Internet related News · 2018-10-19

Android App Bundle – new way of building & publishing apps gets tweaked – News

Android app bundleAbout a year ago, Google had announced a new way of life for Android app developers – the Android App Bundle.

It makes it easier for developers to make (a) smaller apps (b)faster apps (c) instantly downloadable apps. Today, Google has updated the Bundle. Alterations have been made to how the app bundle handle uncompressed native libraries that are already on a device. Those will lead to downloads that are on average 8% smaller & take up 16% less space on a device, claimed Google.
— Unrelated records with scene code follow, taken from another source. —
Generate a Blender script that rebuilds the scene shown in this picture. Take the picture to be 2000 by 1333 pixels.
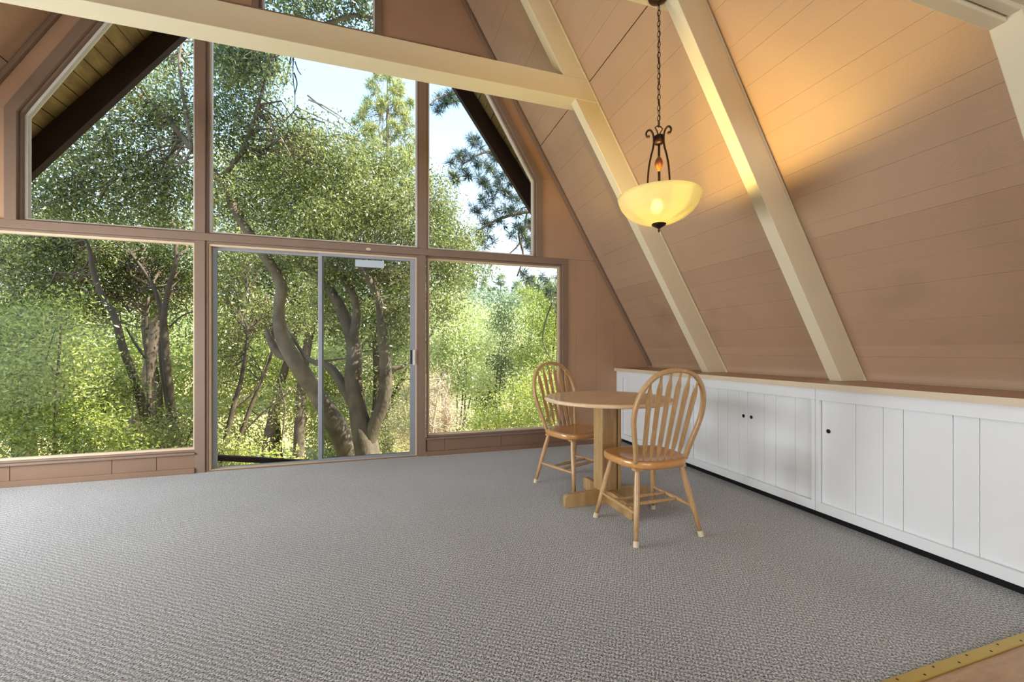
import bpy, math, random
import numpy as np
from mathutils import Vector, Matrix

# ---------------------------------------------------------------- camera, world, lights
SC = bpy.context.scene
COL = SC.collection
for o in list(bpy.data.objects):
    bpy.data.objects.remove(o)
F = 806.0; HY = 685.0; TH = math.atan(250.0 / 806.0); CH = 1.08
ST, CT = math.sin(TH), math.cos(TH)
cam = bpy.data.cameras.new('camera'); cam_o = bpy.data.objects.new('camera', cam); COL.objects.link(cam_o)
cam_o.location = (0, 0, CH); cam_o.rotation_euler = (math.pi / 2, 0, -TH)
cam.sensor_width = 36; cam.lens = 36 * F / 2000; cam.shift_y = (HY - 666.5) / 2000
cam.clip_start = 0.05; cam.clip_end = 500
SC.camera = cam_o
vs = SC.view_settings
vs.view_transform = 'Standard'; vs.look = 'None'; vs.gamma = 1; vs.use_curve_mapping = False; vs.exposure = 0.17
SC.cycles.use_denoising = True
SC.cycles.max_bounces = 10; SC.cycles.diffuse_bounces = 5; SC.cycles.transparent_max_bounces = 24
SC.cycles.sample_clamp_indirect = 6; SC.cycles.caustics_reflective = False; SC.cycles.caustics_refractive = False

w = bpy.data.worlds.new('sky'); SC.world = w; w.use_nodes = True
nt = w.node_tree; nt.nodes.clear()
tc = nt.nodes.new('ShaderNodeTexCoord'); sp = nt.nodes.new('ShaderNodeSeparateXYZ')
cr = nt.nodes.new('ShaderNodeValToRGB'); bg = nt.nodes.new('ShaderNodeBackground'); wo = nt.nodes.new('ShaderNodeOutputWorld')
nt.links.new(tc.outputs['Generated'], sp.inputs[0]); nt.links.new(sp.outputs['Z'], cr.inputs[0])
nt.links.new(cr.outputs[0], bg.inputs[0]); nt.links.new(bg.outputs[0], wo.inputs[0])
e = cr.color_ramp.elements
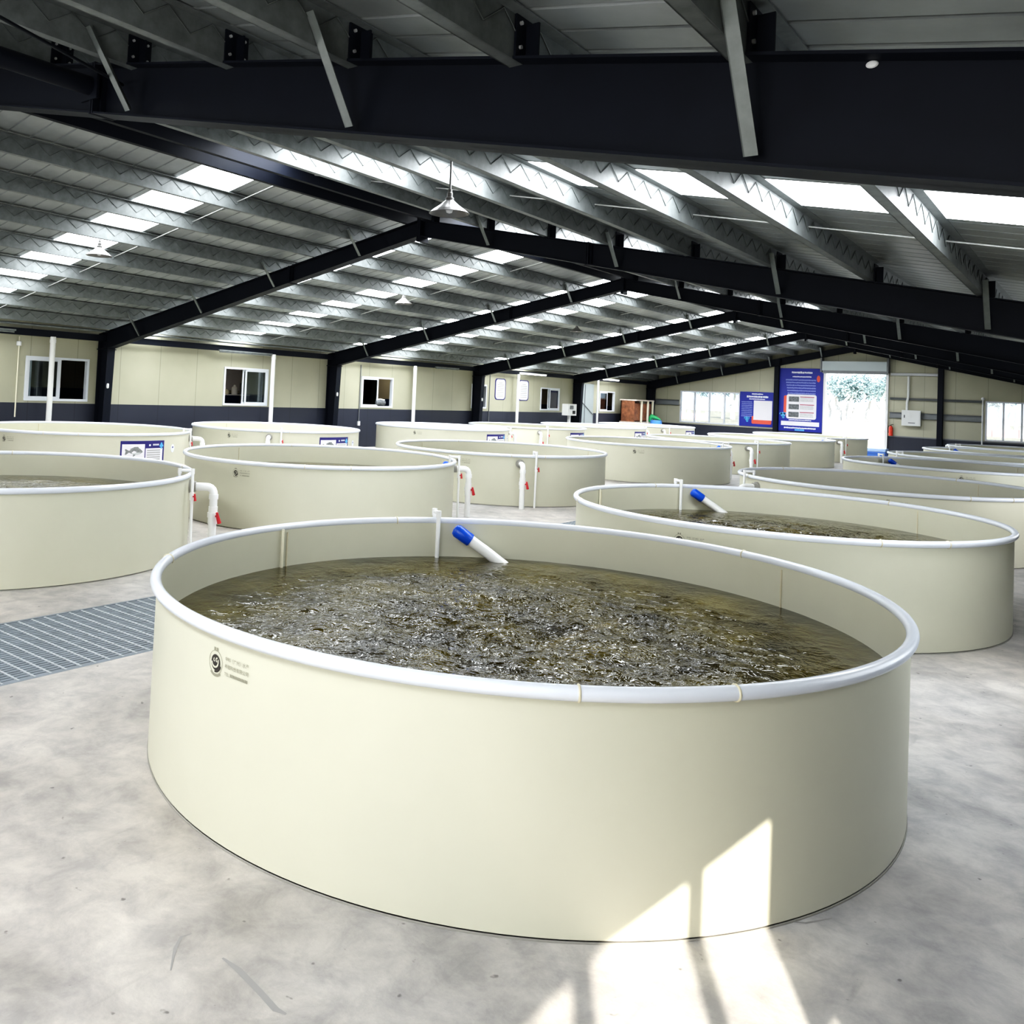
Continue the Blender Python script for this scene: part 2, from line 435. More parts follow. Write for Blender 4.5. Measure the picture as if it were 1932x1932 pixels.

Here’s how the Android App Bundle works in detail, as explained by Google:

Step 1: You write all your code for your app in an IDE such as Android Studio or a games engine such as Unity as you normally would.
Step 2: Now, when you’re ready to test or release the app, you build it as an Android App Bundle, Android’s new app publishing format. You still sign the app so that Google Play can verify it’s from you.
Step 3: If you haven’t already, you opt in to app signing by Google Play. If you’re releasing a new app, you can do this in a 1-click process when you upload your app. When you opt in, Play designates the 1st key you used to sign your app bundle as the upload key. This is just for security identification purposes. For existing apps, you need to visit the app signing page in the Play Console & securely transfer your app signing key to Google Play.
Step 4: When you upload your app bundle to Google Play, Play processes it & generates split APKs signed with the app signing key for every possible device configuration & language that you support. Split APKs are an Android platform feature introduced in Android L. As long as each split APK is signed with the same key, the Android platform will treat them as 1 app. You can think of a split APK as ‘part’ of an APK: to run the app, the device treats all the parts as a single app.
Step 5: When a user installs the app, Play delivers the base split APK (all the code that’s common for every device), the language split APKs (for the languages the user speaks), & the device configuration split APKs. This means the device gets just what it needs without wasted space. For updates to be accepted by the device, every release’s split APKs must be signed with the same app signing key as the original app install.
Step 6: Once your app is installed on a device, Play will deliver additional split APKs on demand.

Google claims the new model “results in dramatically smaller apps that take less time to download & less space on a device.” Building an app bundle in Android Studio is much the same process as building an APK. Game developers using Unity can also build app bundles in Unity’s 2018.3 beta release & later.